Starting at the top of the listing, extract every line up to and including the one with "b.build('kerb_mirror', 'black_gloss', mr, angle=60)". Pictures stay out of the copy.

begin

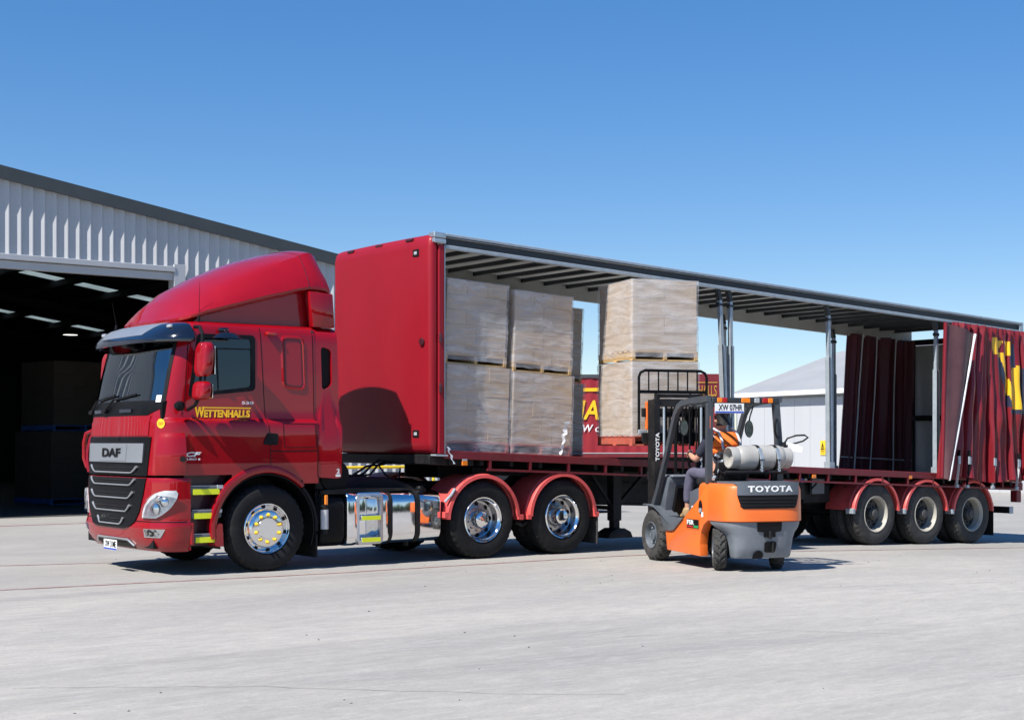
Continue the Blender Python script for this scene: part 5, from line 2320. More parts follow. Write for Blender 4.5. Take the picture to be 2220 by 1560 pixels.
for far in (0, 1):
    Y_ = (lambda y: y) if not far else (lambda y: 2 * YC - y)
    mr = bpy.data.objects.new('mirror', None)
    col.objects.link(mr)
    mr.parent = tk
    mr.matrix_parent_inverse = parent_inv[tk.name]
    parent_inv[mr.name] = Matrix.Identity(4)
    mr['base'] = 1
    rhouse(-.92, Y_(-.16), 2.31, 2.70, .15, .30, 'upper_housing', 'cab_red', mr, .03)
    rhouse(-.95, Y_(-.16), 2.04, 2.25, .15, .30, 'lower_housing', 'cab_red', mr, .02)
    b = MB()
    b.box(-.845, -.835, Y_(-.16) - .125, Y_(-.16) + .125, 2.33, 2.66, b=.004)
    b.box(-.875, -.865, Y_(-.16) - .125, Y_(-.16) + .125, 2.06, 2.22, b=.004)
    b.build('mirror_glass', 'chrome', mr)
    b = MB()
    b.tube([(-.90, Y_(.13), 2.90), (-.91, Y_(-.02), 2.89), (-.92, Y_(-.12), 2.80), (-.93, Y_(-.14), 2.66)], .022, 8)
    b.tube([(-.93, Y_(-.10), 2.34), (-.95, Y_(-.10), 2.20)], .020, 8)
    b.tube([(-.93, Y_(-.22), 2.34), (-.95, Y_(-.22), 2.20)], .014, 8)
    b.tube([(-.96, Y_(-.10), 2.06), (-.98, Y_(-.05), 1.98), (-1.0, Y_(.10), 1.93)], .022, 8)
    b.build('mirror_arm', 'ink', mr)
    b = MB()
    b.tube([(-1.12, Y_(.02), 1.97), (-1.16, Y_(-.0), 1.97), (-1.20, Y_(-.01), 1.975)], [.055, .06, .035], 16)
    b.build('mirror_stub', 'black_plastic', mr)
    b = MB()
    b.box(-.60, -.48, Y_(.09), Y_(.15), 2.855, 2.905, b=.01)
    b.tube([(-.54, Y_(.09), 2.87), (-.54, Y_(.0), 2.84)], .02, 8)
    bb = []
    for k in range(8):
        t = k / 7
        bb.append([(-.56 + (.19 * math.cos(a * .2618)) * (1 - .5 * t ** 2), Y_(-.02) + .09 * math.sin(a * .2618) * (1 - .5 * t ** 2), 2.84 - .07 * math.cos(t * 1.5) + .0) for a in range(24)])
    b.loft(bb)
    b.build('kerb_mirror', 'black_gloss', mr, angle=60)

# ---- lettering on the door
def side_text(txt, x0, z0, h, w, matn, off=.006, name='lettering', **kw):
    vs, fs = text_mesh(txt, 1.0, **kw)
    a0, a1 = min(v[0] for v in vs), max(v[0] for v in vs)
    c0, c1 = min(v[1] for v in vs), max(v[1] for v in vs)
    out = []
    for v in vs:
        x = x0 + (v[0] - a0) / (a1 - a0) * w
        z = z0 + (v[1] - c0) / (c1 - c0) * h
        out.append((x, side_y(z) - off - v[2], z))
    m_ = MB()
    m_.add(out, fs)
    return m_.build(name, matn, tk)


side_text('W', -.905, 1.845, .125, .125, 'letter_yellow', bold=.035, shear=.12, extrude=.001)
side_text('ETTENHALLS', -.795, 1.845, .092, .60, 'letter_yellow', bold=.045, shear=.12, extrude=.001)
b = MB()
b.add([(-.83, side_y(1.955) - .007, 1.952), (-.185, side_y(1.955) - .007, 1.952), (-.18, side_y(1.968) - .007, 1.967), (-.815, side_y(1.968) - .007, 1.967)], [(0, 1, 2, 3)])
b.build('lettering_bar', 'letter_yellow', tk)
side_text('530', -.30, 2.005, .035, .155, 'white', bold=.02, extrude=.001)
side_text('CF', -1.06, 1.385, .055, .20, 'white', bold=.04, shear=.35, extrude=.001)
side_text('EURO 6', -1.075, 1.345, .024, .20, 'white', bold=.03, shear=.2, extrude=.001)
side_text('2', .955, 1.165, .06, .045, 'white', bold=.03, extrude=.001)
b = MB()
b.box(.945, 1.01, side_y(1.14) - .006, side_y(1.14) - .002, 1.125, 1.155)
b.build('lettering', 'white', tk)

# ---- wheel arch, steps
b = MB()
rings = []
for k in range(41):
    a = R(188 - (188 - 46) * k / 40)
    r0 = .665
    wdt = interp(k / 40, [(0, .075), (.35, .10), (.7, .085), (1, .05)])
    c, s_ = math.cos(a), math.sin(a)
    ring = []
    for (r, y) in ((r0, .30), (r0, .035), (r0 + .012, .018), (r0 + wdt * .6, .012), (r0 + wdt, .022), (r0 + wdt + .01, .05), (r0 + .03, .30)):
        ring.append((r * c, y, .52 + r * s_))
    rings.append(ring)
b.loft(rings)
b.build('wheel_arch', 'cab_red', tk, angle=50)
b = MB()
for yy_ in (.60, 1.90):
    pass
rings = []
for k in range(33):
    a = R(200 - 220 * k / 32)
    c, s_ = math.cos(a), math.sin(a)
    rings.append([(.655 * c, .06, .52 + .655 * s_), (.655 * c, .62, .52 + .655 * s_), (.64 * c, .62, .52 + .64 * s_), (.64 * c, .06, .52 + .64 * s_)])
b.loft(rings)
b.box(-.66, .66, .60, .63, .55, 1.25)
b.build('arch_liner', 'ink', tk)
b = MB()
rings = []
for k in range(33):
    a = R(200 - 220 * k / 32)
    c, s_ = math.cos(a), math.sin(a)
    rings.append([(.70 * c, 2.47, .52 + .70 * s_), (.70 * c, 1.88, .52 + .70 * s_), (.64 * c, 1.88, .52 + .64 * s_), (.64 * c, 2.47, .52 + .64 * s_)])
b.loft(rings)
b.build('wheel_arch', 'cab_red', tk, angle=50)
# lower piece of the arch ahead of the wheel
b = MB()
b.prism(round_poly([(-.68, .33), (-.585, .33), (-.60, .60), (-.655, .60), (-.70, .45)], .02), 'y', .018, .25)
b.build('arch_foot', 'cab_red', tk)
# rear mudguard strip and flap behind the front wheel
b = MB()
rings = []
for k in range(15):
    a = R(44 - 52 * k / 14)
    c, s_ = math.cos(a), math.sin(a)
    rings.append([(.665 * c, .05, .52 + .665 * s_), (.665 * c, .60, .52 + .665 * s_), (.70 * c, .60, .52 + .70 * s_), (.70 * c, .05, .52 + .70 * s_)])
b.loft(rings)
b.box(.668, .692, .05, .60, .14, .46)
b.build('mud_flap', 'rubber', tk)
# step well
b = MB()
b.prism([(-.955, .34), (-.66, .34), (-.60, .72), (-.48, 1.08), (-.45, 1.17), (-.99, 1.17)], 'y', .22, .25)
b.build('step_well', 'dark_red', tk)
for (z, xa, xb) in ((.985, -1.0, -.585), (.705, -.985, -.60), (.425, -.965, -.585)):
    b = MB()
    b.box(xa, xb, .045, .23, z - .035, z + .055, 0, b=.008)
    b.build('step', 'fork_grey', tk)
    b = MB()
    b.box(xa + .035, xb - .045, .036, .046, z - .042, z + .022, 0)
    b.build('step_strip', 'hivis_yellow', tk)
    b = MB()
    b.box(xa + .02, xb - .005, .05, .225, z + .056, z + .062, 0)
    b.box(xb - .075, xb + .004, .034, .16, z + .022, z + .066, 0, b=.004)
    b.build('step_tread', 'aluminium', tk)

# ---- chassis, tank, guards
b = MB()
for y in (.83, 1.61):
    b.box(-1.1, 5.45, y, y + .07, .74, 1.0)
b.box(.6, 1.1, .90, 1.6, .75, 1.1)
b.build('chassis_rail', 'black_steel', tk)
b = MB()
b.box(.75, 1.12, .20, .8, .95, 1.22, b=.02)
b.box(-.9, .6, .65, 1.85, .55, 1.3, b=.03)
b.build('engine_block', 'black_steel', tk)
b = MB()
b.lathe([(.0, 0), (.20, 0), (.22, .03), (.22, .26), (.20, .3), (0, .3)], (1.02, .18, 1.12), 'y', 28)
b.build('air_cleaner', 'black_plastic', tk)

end

• **Exercise output**:
Continue the Blender Python script for this scene: part 5, from line 2320. More parts follow. Write for Blender 4.5. Take the picture to be 2220 by 1560 pixels.
for far in (0, 1):
    Y_ = (lambda y: y) if not far else (lambda y: 2 * YC - y)
    mr = bpy.data.objects.new('mirror', None)
    col.objects.link(mr)
    mr.parent = tk
    mr.matrix_parent_inverse = parent_inv[tk.name]
    parent_inv[mr.name] = Matrix.Identity(4)
    mr['base'] = 1
    rhouse(-.92, Y_(-.16), 2.31, 2.70, .15, .30, 'upper_housing', 'cab_red', mr, .03)
    rhouse(-.95, Y_(-.16), 2.04, 2.25, .15, .30, 'lower_housing', 'cab_red', mr, .02)
    b = MB()
    b.box(-.845, -.835, Y_(-.16) - .125, Y_(-.16) + .125, 2.33, 2.66, b=.004)
    b.box(-.875, -.865, Y_(-.16) - .125, Y_(-.16) + .125, 2.06, 2.22, b=.004)
    b.build('mirror_glass', 'chrome', mr)
    b = MB()
    b.tube([(-.90, Y_(.13), 2.90), (-.91, Y_(-.02), 2.89), (-.92, Y_(-.12), 2.80), (-.93, Y_(-.14), 2.66)], .022, 8)
    b.tube([(-.93, Y_(-.10), 2.34), (-.95, Y_(-.10), 2.20)], .020, 8)
    b.tube([(-.93, Y_(-.22), 2.34), (-.95, Y_(-.22), 2.20)], .014, 8)
    b.tube([(-.96, Y_(-.10), 2.06), (-.98, Y_(-.05), 1.98), (-1.0, Y_(.10), 1.93)], .022, 8)
    b.build('mirror_arm', 'ink', mr)
    b = MB()
    b.tube([(-1.12, Y_(.02), 1.97), (-1.16, Y_(-.0), 1.97), (-1.20, Y_(-.01), 1.975)], [.055, .06, .035], 16)
    b.build('mirror_stub', 'black_plastic', mr)
    b = MB()
    b.box(-.60, -.48, Y_(.09), Y_(.15), 2.855, 2.905, b=.01)
    b.tube([(-.54, Y_(.09), 2.87), (-.54, Y_(.0), 2.84)], .02, 8)
    bb = []
    for k in range(8):
        t = k / 7
        bb.append([(-.56 + (.19 * math.cos(a * .2618)) * (1 - .5 * t ** 2), Y_(-.02) + .09 * math.sin(a * .2618) * (1 - .5 * t ** 2), 2.84 - .07 * math.cos(t * 1.5) + .0) for a in range(24)])
    b.loft(bb)
    b.build('kerb_mirror', 'black_gloss', mr, angle=60)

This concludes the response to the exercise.